After CBS News aired its “Follow the Money” story about federal stimulus money being spent on general aviation airports, AOPA weighed its response options and decided to take its concerns to the highest levels at CBS News. In a letter to the most senior managers at CBS News and the CBS Evening News, AOPA Executive Vice President of Communications Karen Gebhart pointed out several of the inaccuracies in the CBS story.

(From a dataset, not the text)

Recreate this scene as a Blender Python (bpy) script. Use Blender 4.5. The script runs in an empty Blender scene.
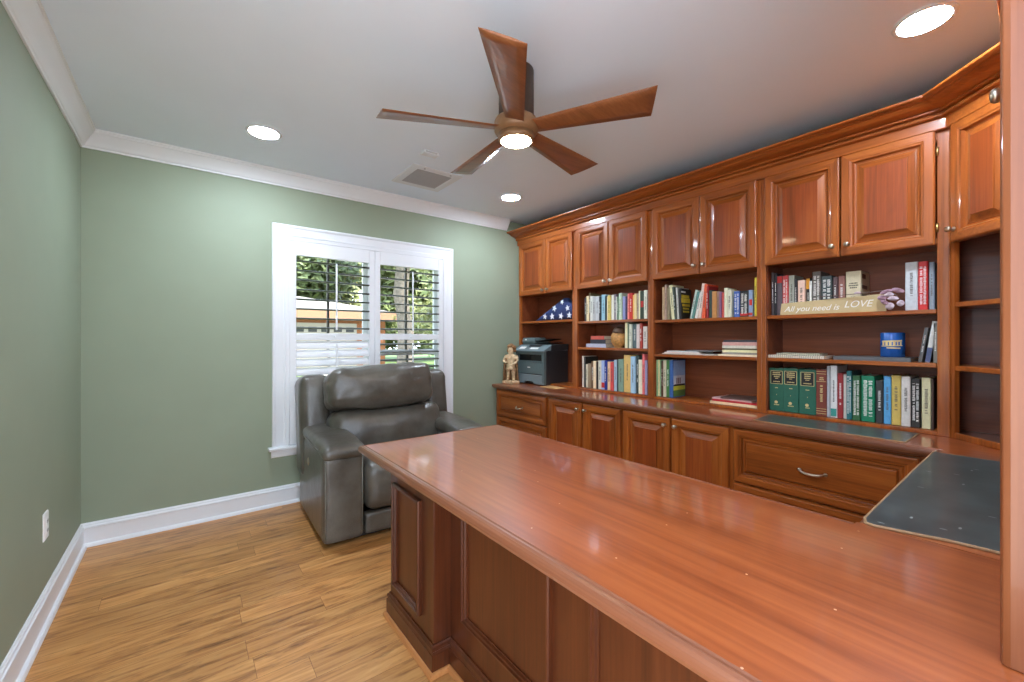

In the letter, Gebhart pointed out factual errors and errors of omission. Regarding, for instance, a taxiway safety lighting system at Los Angeles International Airport for which the report indicated the airport had not gotten federal funding, Gebhart noted that the system is installed and operational, funded entirely with local funds. She also pointed out that the CBS report failed to mention the $727 million that air carrier airports had received in stimulus funding, compared to the $306 million that went to GA airports.
AOPA was not the only organization to raise concerns about the CBS story. The Anchorage Press newspaper ran a lengthy column on why the small town of Ouzinkie, one of the airports cited in by CBS, needs to maintain a safe airport. And the WUSA-TV, the CBS affiliate in Washington, D.C., did some researching of its own and found that each of the three air carrier airports in the Baltimore-Washington area had received $15 million in stimulus funding.
AOPA’s letter concluded by saying that while CBS News is capable of providing great depth to its audience, with this story it had left the public with an inaccurate picture of GA.